26 September 2005

Throngs

Since rejoining the full-time workforce a few weeks ago, I’ve been struggling to adjust. One difference is that I’m repeatedly finding myself part of a throng. This is hard for me because I’ve long abhorred crowds.

It hasn’t always been so. I commuted to school on the New York subway during rush hour throughout my teens; I don’t remember it bothering me a bit. One summer I held a series of jobs handing out employment agency flyers on 42nd Street and Fifth Avenue, opposite the Public Library. Now that’s a place for throngs. And after I got my driver’s license, I’d sometimes drive into Manhattan during the morning rush, savoring the very adult (to my mind then) experience of being stuck in traffic.

But I’ve changed. Probably I’ve lived too long away from big cities. I don’t like walking close up behind people. I like to walk fast, which is itself a city thing, but difficult to do in a throng. Victor has long made fun of my “New York walk,” which kicks in when I feel too pressed in by others. I’ll get my legs pumping and dart in and out of the mass of pedestrians, angling for a clear path; an open vista.

A throng is more than simply a crowd. It is a swarm—a mob with a direction. You feel yourself to be a tiny droplet in the great wave. Or—if the throng is approaching from the opposite direction—you feel yourself to be in danger of submersion. As if you could be forced to go somewhere you don’t want to.
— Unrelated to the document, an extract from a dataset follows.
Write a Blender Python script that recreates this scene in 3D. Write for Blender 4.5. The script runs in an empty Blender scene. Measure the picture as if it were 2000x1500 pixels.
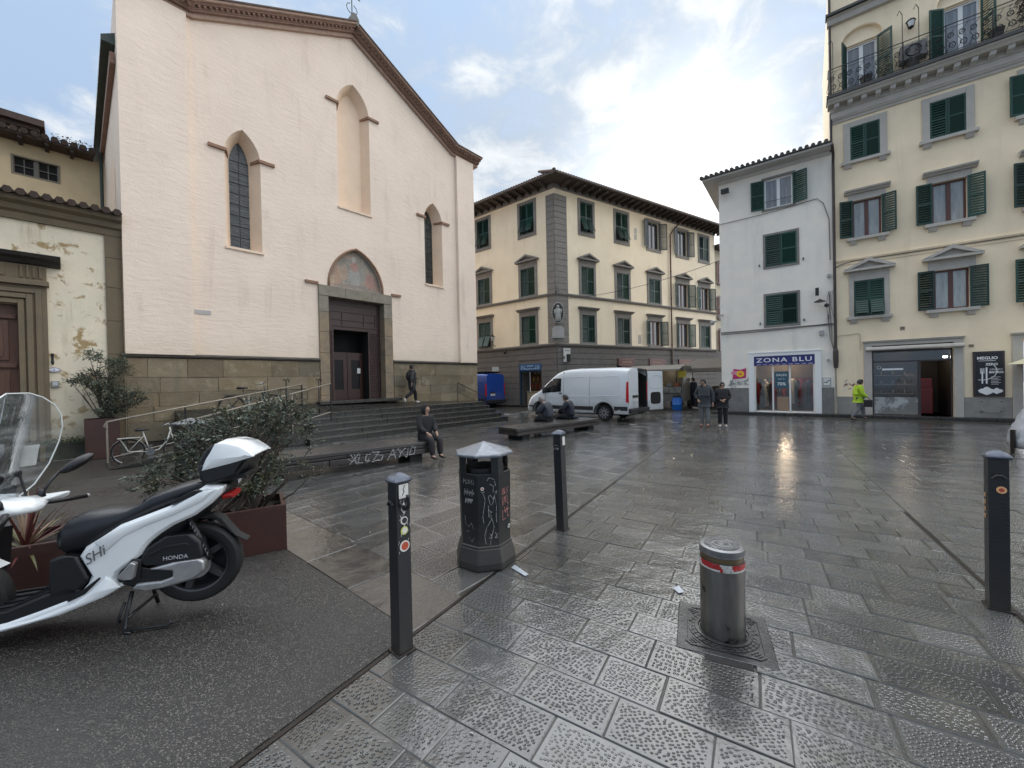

It’s no problem, I suppose, if you have nowhere to be, like my teenage self, sitting in rush hour traffic on a Tuesday morning. But if you do have a destination, particularly if you’re late, then it can be unpleasantly surreal. The whole world is in your way, and no matter how many times you say, “Excuse me,” other people remain impenetrable obstacles. The goal—whether it’s a movie theater, a restroom, or your bedroom at home—comes to seem both desperately important and nightmarishly unreachable.